Based on the famous San Francisco Zodiac serial killings in the late 1960s – early 1970s, in his newest offering David Fincher takes us on a ride through familiar territory, yes the serial killer film (we’ve seen it before, in fact he’s done it before in SEVEN).
REVIEW:
There’s not much new here from a filmmaking perspective, not like he’s breaking any new ground or even giving us any of the trademark stuttery David Fincher visuals.
What the film does do however is give us a pretty darned interesting and astonishingly well documented run down of the Zodiac case (which has never been officially solved incidentally, though the film does offer up a hypothesis). I gotta say there was never an instant when I was bored, though there was also never an instant where I felt like I really cared about any of the characters. When I left the theater I was exhausted, mentally, though not necessarily in a bad way. The film really does take you through the hell and then ultimate frustration that it must have been for the San Francisco and surrounding areas’ police departments not actually being able to mount a strong enough case against any of the countless suspects they had based on the random and seemingly unmotivated nature of the killings. Not to mention the embarrassment it must have caused them because the Zodiac was so public, send countless letters to newspapers featuring cryptic notes and open taunts to the police department (he even asks at one point that people where Zodiac buttons on their jackets).
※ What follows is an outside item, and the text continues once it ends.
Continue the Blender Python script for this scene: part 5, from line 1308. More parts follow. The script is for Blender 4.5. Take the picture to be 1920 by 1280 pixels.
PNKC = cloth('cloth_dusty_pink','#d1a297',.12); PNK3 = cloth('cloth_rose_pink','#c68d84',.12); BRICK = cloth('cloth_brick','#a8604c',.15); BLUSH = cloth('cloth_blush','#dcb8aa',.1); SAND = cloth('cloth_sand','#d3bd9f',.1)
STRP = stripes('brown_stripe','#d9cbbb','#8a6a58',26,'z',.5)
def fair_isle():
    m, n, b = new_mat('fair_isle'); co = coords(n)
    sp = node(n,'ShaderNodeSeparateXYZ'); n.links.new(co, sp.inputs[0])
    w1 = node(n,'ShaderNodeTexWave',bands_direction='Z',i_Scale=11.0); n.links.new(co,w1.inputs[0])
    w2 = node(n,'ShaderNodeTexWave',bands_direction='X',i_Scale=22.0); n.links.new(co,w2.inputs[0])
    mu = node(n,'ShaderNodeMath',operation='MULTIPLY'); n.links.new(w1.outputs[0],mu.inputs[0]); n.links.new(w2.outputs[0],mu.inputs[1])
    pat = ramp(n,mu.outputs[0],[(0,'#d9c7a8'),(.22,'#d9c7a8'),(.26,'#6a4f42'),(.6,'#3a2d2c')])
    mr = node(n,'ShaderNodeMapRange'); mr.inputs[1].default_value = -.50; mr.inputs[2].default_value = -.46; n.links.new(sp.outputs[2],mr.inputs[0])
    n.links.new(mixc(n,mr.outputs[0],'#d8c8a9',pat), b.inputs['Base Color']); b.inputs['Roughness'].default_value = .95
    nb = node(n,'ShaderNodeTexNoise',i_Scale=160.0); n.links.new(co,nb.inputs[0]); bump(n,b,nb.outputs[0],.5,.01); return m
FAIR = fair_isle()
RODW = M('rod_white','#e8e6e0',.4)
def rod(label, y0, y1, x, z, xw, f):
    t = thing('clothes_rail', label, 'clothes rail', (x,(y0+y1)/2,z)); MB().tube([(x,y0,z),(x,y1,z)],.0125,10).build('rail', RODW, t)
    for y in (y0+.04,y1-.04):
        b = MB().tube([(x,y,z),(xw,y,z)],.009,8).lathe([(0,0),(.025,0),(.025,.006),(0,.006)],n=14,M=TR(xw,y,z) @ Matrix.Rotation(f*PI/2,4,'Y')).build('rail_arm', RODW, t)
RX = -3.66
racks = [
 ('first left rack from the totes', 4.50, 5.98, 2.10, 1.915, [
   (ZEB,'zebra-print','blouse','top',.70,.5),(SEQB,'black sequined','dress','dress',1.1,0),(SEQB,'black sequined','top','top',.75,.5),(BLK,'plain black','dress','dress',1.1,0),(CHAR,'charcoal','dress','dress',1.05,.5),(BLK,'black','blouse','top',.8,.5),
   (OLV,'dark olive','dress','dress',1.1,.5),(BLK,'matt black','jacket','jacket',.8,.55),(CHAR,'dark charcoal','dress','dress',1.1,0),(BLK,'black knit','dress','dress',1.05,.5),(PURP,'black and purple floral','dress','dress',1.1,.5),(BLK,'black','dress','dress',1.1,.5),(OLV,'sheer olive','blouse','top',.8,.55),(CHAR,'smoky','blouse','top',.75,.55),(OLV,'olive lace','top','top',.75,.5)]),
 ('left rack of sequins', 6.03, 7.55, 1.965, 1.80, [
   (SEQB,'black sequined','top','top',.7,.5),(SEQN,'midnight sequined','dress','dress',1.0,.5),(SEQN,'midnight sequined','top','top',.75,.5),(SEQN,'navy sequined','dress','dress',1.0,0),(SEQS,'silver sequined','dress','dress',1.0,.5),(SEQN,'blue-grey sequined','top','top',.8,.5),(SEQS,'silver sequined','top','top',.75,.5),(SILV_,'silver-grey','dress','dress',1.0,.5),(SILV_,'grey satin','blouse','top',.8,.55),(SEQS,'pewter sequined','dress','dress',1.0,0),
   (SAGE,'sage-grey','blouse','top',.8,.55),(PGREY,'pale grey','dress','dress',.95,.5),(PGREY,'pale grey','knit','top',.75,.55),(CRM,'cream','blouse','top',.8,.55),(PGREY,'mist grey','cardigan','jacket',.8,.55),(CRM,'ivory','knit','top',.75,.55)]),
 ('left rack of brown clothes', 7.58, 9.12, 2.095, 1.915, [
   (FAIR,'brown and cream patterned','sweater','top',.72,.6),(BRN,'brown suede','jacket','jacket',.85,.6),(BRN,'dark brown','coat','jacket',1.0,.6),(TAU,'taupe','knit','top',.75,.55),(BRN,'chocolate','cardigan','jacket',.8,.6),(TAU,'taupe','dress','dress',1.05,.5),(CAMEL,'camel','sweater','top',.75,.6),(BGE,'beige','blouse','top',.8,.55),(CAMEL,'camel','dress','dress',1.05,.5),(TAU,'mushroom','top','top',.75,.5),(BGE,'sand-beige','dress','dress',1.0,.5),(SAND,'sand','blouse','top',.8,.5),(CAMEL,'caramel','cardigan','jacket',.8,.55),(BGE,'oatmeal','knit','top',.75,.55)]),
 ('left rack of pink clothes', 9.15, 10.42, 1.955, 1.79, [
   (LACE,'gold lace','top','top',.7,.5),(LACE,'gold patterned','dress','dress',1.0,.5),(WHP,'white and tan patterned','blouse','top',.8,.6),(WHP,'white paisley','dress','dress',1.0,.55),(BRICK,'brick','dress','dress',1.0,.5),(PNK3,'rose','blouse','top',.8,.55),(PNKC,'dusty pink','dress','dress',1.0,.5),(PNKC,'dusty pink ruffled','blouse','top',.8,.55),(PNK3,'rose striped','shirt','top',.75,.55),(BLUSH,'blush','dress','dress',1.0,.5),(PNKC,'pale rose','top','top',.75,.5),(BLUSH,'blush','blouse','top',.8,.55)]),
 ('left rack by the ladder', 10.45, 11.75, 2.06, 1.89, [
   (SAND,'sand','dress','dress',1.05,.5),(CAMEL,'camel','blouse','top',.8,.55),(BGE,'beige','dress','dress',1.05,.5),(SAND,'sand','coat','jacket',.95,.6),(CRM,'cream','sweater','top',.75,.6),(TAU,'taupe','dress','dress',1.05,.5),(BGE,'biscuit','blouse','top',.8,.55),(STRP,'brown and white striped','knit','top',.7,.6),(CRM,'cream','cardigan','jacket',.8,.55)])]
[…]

Inspector David Toschi (Mark Ruffalo in fine mumbly form) leads the investigation along with his partner Inspector William Armstrong (Anthony Daniels) over the years, and at somewhat of a price to his career and resolve. Eventually after several years on the case he calls it quits and a cartoonist for a local newspaper, Robert Graysmith (upon whose novel the film is based, played by an adequate Jake Gyllenhaal) takes over, based on his long term obsession with the case, partially due to his friendship with columnist Paul Avery who actually received death threats from the Zodiac himself (played by the always hilarious Robert Downey, I swear I could go to this film just to see him).
After years of study, obsession and correspondence with cops who used to work on the case, Graysmith eventually comes up with a pretty solid argument linking one of the investigations prime suspects Arthur Leigh Allen to the murders, though it still isn’t enough to be able to actually prove anything successfully in a court of law and so the case remains unsolved.
It’s not until 22 years later in 1991, when Mike Mageau, one of the survivors from the initial attacks in the 60s, identifies a picture of Allen as being the man who shot him that the police attempted to actually make charges against Allen. Of course soon after Allen was identified by Mageau, he died of a heart attack and so charges were never made, it never went to court and thus it was never really proven that he did it.
Overall the film is an interesting account of an astonishing set of murders and a killer whose lust for media attention gripped the public and baffled law enforcement for a great part of the 1970s.